Description of the task - Collect all lines containing the word "starts" from the data.

:: Input records

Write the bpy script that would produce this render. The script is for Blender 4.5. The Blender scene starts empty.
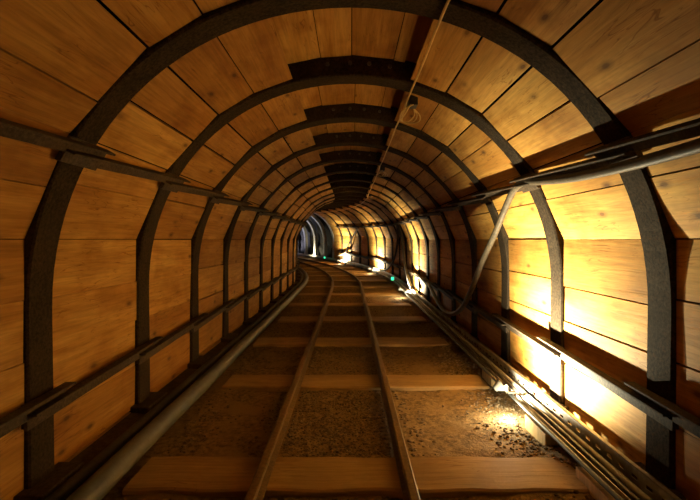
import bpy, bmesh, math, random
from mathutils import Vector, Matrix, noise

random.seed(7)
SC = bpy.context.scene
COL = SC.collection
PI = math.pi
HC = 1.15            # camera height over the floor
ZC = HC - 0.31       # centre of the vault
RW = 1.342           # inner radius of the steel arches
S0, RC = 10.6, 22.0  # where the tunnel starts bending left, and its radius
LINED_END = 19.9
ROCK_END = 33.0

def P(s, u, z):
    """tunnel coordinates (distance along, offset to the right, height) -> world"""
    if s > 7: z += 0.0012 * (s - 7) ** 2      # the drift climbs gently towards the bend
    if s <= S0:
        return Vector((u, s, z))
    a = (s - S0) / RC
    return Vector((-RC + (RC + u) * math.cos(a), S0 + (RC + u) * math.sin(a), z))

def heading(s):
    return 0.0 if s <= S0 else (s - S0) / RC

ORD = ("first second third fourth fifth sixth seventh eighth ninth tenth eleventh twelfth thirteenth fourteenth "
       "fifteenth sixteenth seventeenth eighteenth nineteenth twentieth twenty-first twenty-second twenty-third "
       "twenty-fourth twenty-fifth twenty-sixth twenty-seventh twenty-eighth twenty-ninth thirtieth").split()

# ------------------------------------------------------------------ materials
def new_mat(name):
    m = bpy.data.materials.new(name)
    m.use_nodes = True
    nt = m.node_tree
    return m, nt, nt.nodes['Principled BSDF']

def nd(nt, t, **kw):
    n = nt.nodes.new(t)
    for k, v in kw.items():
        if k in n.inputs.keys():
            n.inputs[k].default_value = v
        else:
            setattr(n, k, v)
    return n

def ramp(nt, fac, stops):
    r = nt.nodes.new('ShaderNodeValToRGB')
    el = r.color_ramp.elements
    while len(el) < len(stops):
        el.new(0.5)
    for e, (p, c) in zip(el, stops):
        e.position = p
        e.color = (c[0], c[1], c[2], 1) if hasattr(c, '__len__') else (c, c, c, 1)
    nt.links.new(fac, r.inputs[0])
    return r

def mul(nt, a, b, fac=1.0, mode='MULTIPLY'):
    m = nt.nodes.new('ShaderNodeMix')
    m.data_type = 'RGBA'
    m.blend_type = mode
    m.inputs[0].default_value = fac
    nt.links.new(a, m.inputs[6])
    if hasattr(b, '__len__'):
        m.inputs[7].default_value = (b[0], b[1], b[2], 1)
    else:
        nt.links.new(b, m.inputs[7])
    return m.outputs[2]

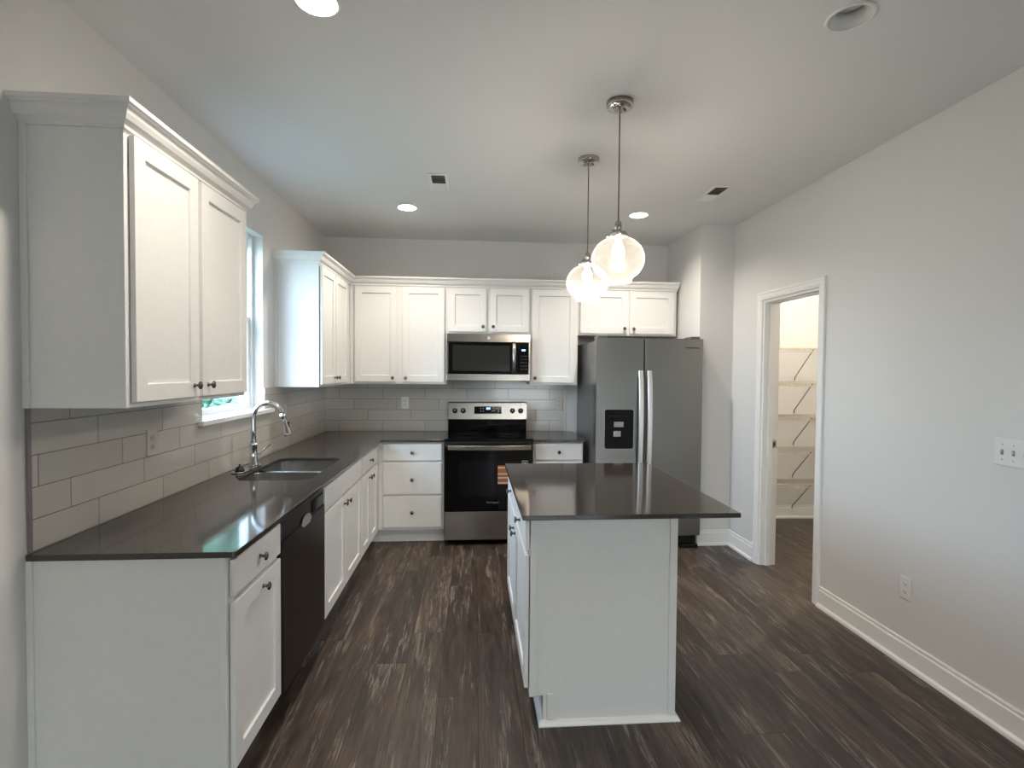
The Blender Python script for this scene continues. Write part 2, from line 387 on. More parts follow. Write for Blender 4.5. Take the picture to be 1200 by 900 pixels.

::::

Full answer -
Write the bpy script that would produce this render. The script is for Blender 4.5. The Blender scene starts empty.
S0, RC = 10.6, 22.0  # where the tunnel starts bending left, and its radius